Et de quatre! La quatrième saison des aventures du détective le plus intelligent du monde prenait fin dimanche soir dans une floraison de révélations tordues et de déductions sensationnelles effectuées à la vitesse de l’éclair. Et après quatre saisons bien remplies, force est d’admettre que la série semble vouloir prendre fin sans s’être préalablement « peinturée dans un coin ».
Au fur et à mesure qu’elle gagnait en succès, la série Sherlock a bien entendu décuplé exponentiellement les attentes des fans. Le fait que ses deux principaux acteurs, Benedict Cumberbatch et Martin Freeman, eurent vu leur emploi du temps se remplir à vitesse grand V y était aussi pour quelque chose. Sans oublier le fait qu’à l’image de nombreuses autres productions britanniques, Sherlock n’avait droit qu’à une poignée d’épisodes par saison. Ce cocktail a fait en sorte que la pression est progressivement devenue immense sur les épaules des créateurs et scénaristes Steven Moffat et Mark Gatiss.
Arrive donc cette quatrième fournée d’épisodes, fortement attendue après le soi-disant retour triomphal d’un James Moriarty que l’on croyait pourtant mort depuis la fin de la deuxième saison. Si, comme on ne s’en doute que peu, ces 11e, 12e et 13e parties des aventures du détective au chapeau ont profondément divisé les amateurs, force est d’admettre que même après quatre saisons, les scénaristes étaient encore en mesure de sortir un lapin de leur chapeau. On évitera certes les trop grandes révélations, mais le fait d’annoncer, dans le deuxième épisode, l’existence d’une mystérieuse soeur à Mycroft et Sherlock a surpris bien des gens. Ce nouveau personnage, la terrifiante et envoûtante Eurus, semblait brièvement sortie du champ gauche, mais Moffat et Gatiss ont su éviter le dérapage, offrant au passage le meilleur épisode de la saison. Plans de caméra ingénieux, superbes compositions scéniques, sans oublier la révélation qui estomaque le télévore, tout était réuni pour créer des étincelles… et enflammer les réseaux sociaux.
Par comparaison, ce qui est probablement la grande finale de la série a parfois semblé tourner les coins ronds. Oh, le public a certainement droit à une nouvelle dose de révélations et d’explications sur l’enfance de Sherlock, Mycroft et Eurus, avec jeux de l’esprit et chantages intellectuelles à la pelle, mais mis au pied du mur devant l’obligation de trouver (encore) un méchant à la hauteur du délicieusement démoniaque Moriarty, Moffat s’empêtre dans les coins rondement tournés et les petites dissonances scénaristiques qui gâchent un peu le plaisir.

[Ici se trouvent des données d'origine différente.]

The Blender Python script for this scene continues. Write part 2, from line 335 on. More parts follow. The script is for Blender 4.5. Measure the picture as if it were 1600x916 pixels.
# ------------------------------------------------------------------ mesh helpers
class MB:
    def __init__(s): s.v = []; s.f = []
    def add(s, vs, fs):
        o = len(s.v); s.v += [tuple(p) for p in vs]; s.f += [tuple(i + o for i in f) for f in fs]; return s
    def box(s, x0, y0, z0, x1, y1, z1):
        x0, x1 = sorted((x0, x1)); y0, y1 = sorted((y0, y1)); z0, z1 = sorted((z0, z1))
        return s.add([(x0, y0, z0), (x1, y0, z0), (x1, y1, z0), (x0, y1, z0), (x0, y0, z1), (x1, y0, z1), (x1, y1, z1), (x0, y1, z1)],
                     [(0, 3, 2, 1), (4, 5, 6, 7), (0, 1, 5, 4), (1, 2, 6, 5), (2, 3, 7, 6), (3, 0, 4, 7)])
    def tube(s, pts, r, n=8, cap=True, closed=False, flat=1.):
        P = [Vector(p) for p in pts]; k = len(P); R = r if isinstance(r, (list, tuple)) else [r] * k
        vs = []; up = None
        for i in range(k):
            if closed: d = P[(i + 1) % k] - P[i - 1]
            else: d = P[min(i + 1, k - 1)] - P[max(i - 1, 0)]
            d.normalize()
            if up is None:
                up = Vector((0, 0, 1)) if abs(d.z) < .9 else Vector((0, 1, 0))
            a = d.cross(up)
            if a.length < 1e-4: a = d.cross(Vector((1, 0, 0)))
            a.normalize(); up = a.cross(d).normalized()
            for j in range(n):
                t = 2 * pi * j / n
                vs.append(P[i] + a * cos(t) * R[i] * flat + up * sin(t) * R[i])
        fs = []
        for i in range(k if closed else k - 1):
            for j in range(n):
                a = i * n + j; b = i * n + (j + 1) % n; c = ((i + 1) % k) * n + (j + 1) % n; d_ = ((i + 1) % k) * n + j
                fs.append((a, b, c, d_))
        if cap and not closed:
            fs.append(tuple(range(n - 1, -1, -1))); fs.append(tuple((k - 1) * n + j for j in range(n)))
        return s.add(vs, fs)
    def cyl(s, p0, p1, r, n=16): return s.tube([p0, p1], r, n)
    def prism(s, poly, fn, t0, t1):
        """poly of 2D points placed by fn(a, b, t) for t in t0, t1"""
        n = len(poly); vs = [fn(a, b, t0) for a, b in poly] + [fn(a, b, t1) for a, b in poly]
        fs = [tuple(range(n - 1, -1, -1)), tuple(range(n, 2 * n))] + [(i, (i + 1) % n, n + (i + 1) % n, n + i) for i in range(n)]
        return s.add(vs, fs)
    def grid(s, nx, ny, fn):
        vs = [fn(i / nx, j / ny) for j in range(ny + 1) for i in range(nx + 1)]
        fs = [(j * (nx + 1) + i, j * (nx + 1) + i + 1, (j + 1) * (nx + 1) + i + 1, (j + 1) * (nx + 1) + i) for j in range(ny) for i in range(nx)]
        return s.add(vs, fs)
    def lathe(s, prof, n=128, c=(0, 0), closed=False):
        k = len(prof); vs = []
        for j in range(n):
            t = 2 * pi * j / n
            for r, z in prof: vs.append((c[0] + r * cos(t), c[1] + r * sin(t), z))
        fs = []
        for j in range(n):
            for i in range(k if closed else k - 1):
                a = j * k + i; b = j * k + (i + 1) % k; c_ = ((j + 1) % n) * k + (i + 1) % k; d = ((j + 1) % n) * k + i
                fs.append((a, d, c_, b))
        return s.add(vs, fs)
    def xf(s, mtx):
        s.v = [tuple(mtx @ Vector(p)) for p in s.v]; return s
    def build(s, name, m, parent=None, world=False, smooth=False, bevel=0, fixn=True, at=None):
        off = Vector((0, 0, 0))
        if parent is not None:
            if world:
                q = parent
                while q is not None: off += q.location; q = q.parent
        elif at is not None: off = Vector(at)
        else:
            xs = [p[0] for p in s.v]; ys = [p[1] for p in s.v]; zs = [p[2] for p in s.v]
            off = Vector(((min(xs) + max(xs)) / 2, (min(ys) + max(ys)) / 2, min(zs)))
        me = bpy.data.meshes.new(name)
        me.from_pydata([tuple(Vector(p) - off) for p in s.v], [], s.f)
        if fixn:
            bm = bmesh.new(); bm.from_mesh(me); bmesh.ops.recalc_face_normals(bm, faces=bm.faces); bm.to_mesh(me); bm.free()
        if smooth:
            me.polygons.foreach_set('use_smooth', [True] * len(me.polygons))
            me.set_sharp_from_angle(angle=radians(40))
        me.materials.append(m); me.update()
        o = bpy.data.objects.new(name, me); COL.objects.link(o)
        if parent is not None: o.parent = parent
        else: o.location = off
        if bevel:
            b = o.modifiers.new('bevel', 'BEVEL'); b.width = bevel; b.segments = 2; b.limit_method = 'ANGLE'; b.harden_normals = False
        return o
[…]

De là à dire que le résultat est décevant, il y a un pas que bien des internautes et des amateurs de la sous-section Sherlock sur l’agrégateur de contenu Reddit se sont empressés de franchir, mais ce journaliste s’abstiendra d’agir de la sorte. Non, cette finale n’est pas à la hauteur d’attentes désespérément placées en hauteur, mais la faute en incombe peut-être au fait d’avoir tué l’adversaire le plus intéressant il y a de cela plusieurs années déjà. Le public avait eu deux ans pour apprendre à connaître Moriarty, à aimer et détester ce personnage séduisant et mortellement dangereux; sa mort aura été un choc, et les rumeurs de son retour avaient alimenté les rumeurs les plus folles. Il était franchement impensable de susciter la même réponse émotionnelle en employant un personnage qui n’existe que depuis trois heures. Moriarty n’aurait peut-être pas dû mourir, qui sait?
Quoi qu’il en soit, la quatrième saison de Sherlock s’écoute avec un intérêt renouvelé, et comme rien n’est parfait, les petites aspérités sont rapidement oubliées.
Y aura-t-il une cinquième saison? Un autre épisode spécial – qui avait été fort réussi, d’ailleurs? Un film? La séquence de fin de la finale semble vouloir fermer la porte à ces possibilités… sans pour autant les exclure. Peut-être est-il temps de passer à autre chose. Avant que la qualité ne soit plus au rendez-vous, ou que le public, les créateurs ou les interprètes ne se lassent.